Exercise task: Copy out all lines in the data below containing the string "scene".

--- START OF Data shown ---

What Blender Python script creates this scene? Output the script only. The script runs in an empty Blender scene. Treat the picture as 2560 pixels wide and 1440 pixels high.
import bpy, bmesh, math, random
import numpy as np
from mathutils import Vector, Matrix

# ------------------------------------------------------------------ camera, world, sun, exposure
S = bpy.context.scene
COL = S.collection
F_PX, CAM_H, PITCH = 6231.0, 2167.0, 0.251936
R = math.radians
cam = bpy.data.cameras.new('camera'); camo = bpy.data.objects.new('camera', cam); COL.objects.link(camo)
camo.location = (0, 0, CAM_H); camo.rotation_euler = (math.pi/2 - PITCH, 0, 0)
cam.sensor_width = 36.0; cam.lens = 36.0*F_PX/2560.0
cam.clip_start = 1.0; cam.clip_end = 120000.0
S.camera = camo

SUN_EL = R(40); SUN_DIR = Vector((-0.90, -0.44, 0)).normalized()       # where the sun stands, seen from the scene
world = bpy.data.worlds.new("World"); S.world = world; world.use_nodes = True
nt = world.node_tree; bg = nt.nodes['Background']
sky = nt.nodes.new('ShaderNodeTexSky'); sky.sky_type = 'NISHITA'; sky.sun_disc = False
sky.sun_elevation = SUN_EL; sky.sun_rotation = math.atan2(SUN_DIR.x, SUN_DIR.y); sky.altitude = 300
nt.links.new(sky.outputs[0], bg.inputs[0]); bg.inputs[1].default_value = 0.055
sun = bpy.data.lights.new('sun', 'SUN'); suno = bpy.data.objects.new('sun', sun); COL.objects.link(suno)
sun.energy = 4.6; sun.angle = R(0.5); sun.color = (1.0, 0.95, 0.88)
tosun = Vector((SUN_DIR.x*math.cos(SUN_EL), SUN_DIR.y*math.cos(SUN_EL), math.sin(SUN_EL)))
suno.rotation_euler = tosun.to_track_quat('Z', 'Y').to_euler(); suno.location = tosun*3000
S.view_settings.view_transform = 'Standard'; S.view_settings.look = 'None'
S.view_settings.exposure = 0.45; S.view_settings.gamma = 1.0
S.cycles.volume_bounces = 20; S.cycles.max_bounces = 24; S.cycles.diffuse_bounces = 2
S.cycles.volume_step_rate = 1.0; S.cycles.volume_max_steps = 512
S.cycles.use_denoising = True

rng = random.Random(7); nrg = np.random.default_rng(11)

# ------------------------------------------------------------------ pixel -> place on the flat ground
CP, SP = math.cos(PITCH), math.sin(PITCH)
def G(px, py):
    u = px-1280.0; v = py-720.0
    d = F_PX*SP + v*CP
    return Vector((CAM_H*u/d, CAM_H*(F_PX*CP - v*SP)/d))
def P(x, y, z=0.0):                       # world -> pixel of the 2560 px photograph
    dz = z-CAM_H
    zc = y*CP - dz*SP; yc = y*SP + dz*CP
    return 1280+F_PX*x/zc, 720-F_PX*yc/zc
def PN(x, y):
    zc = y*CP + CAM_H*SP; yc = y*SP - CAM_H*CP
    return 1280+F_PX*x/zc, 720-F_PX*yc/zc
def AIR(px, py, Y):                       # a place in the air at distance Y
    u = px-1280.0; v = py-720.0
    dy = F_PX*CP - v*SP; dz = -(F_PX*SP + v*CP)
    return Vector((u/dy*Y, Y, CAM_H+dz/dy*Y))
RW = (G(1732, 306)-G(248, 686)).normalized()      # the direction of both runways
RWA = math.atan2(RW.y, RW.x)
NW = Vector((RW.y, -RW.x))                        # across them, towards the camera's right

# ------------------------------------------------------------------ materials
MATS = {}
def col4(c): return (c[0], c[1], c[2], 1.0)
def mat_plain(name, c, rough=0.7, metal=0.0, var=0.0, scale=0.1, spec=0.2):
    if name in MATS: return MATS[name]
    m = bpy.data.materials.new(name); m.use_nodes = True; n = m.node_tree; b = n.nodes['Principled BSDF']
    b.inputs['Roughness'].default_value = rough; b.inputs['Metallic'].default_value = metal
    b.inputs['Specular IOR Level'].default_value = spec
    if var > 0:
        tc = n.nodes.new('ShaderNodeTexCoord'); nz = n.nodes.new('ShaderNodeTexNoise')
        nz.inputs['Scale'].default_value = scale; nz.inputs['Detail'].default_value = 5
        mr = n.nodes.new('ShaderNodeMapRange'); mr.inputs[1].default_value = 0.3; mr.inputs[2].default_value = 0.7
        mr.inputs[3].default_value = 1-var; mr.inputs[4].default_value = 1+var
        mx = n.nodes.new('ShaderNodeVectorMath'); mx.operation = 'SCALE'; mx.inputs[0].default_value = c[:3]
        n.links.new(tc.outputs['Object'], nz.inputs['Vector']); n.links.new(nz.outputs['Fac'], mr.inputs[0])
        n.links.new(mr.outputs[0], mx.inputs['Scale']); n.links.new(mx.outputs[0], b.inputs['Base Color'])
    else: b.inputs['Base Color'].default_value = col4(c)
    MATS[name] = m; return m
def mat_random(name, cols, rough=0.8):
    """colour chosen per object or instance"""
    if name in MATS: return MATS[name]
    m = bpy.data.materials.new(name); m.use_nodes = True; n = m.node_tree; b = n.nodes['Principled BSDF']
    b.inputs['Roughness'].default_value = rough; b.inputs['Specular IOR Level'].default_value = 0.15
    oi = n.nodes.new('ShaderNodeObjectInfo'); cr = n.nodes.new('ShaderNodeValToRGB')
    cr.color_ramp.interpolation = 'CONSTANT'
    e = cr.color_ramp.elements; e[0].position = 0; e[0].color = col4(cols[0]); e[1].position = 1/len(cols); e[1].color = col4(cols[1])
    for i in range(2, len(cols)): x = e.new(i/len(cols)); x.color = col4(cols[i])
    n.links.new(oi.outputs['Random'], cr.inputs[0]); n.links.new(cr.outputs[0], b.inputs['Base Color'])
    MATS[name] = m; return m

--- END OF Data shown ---

Response for this exercise:
What Blender Python script creates this scene? Output the script only. The script runs in an empty Blender scene. Treat the picture as 2560 pixels wide and 1440 pixels high.
S = bpy.context.scene
SUN_EL = R(40); SUN_DIR = Vector((-0.90, -0.44, 0)).normalized()       # where the sun stands, seen from the scene